Figures de philosophes dans l’œuvre de Diderot
« Ah, Philosophe, comment ? », s’exclamait Galiani, en riant de la fidélité de son ami Diderot à la démonstration de son matérialisme athée qui soustrait la nature entière au Tout-Puissant pour ne la confier qu’au hasard en vertu d’un simple calcul de probabilité. « Tenez, Philosophe ! », s’écriait en rêvant D’Alembert malade, consciemment et opinâtrement sceptique — « sceptique je me serai couché, sceptique je me lèverai » —, mais rêvant comme un matérialiste, un naturaliste, un nouveau Démocrite — « il y a quelque adresse à avoir mis mes idées dans la bouche d’un homme qui rêve : il faut souvent donner à la sagesse l’air de la folie ».

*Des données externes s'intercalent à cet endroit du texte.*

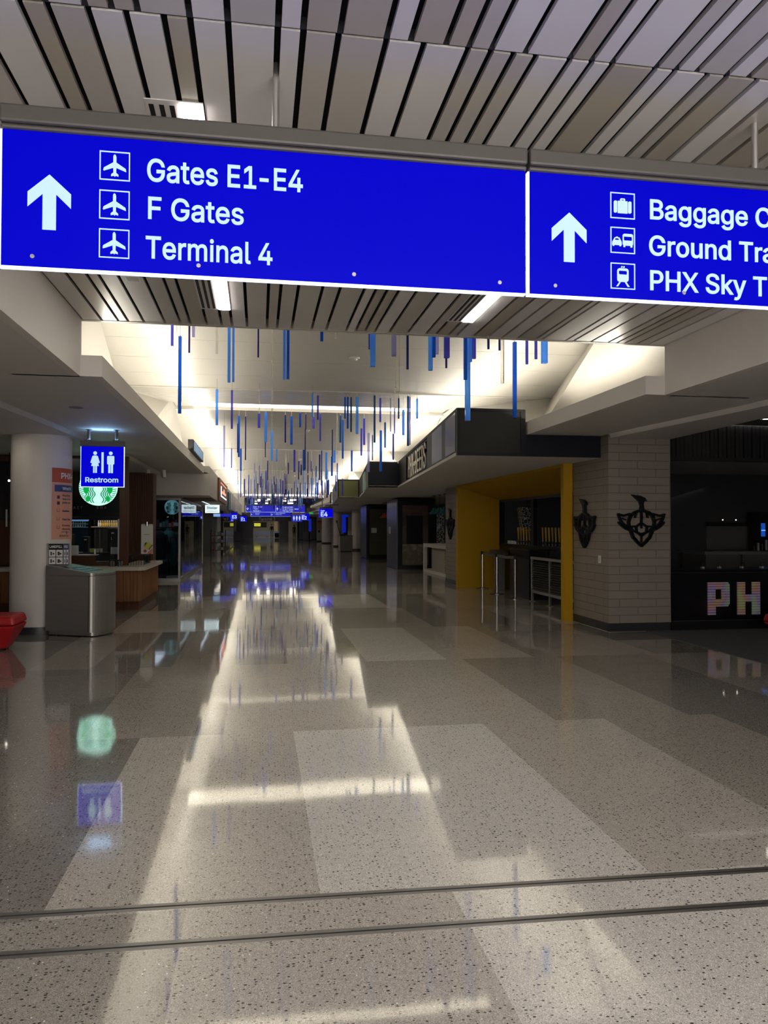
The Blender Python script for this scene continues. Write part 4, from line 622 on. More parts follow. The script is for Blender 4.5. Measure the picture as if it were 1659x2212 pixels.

Le Neveu de Rameau saluait Diderot : « Adieu, Monsieur le philosophe », en riant de lui et en tournant en dérision cette étrangeté par laquelle les philosophes décorent la philosophie du nom de vertu : un esprit romantique inconnu aux gens du monde, une âme singulière, un goût tout à fait particulier. Une vertu et une philosophie qui, selon le Lui du dialogue, rendrait l’univers horriblement triste et sombre, mais qui, selon le Moi du philosophe, serait l’unique condition qui pût nous dispenser des différentes et viles pantomimes de l’espèce humaine, en payant toutefois par la pauvreté, sinon par l’indigence et par le sacrifice, le prix de la fidélité à la sagesse. Nouveau Diogène — « l’habit du Cynique était, autrefois, notre habit monastique » —, le philosophe, malgré sa vertu, ne réussira toutefois pas à convaincre ce « cynique dégénéré », le Neveu, à qui finalement restera la dernière parole : « Rira bien qui rira le dernier ».